According to a Pew Research Center report, the estimated ad revenue for the newspaper market in 2018 was $14.3 billion, 13% less than in 2017. That number will keep decreasing as Google and Facebook take around 60% of the advertising pie. The tech giants’ bites changed the industry. In January of last year, over 1,000 jobs were cut nationwide in news outlets (read Digital advertising is not enough to keep news outlets afloat). Digital natives suffered the hardest, with Buzzfeed firing around 250 employees. Online outlets thought they could win at the ad-game, but they forgot that their search hits were based on algorithms controlled by a third party, and their content was distributed through means they could not control—Google and Facebook. If brands were going to news outlets to reach potential buyers, tech platforms offered them a much better solution than newspapers. They could target their content, gather precise data on prospective clients, and, generally, go bigger. That’s not going to change, and the forecasts are grim for media outlets.

While the ad stream is drying up, other sources of income are opening for media outlets. The 2019 Reuters Digital News Report revealed that the number of people paying for online news has increased, specifically for ‘ongoing’ payments (subscriptions and memberships). Free information is still out there, and many readers are not willing to pay for information if they can access the same content without paying. However, that information tends to be repetitive and non-exclusive, while subscription-based outlets are stepping up their game and offering quality-content, and a non-replicable offer. As ads dwindle, more outlets are turning to subscriptions, for example the Spanish daily El Mundo (read The news subscription model has reached Spain). That’s good news for the content itself, as newspapers will have to compete on content.

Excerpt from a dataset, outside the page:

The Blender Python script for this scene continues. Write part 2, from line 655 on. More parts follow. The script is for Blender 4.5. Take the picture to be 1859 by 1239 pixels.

Subscribers will choose one or other paper mostly for the stories they offer—besides their ideology and personal affinity.

However, the increase in the number of news subscriptions has a second consequence: ‘subscription fatigue’ (read No more subscriptions, please). We have subscriptions for outlets like the Times, streaming services like Netflix, HBO and Disney, and audio platforms like Spotify. But we cannot pay for all, and usually, we have one or two of each, tops. Despite subscription services crowding the market, many will not have a chance at survival. Readers will pick one or two, and the rest might die off, creating a less competitive industry. The subscription model in a globalized world concentrates customers around a few companies. The rest disappears.

Here is where the Times’ success comes in. The Times has become the most significant national newspaper, with its 5 million subscribers, both in the US and abroad. The paper is also offering other services, such as the Cooking section and the famous Crosswords. However, its growth means the diminishment of other journals that users will stop paying. Moreover, the Times increased its monthly digital-only subscription fee from $15 to $17 last week, its first raise since The Times put up a paywall for online content in 2011. “Since then, we’ve not only seen nine years of rising prices, but also unprecedented investment by The Times in its journalism and digital offerings and we believe that our loyal subscribers know that their financial contribution plays an essential role in maintaining the quality, breadth and depth of the report they value so much,” said Mark Thompson.

At the moment, we have to congratulate the Times on this milestone. Good journalism pays off, and subscriptions work. But we must still be cautious, as its success could have a ripple effect on the rest of the industry. The Times predicts that in its first quarter of 2020, the same rise in subscriptions and decline in advertising dollars trends will continue. And, honestly, we have to agree.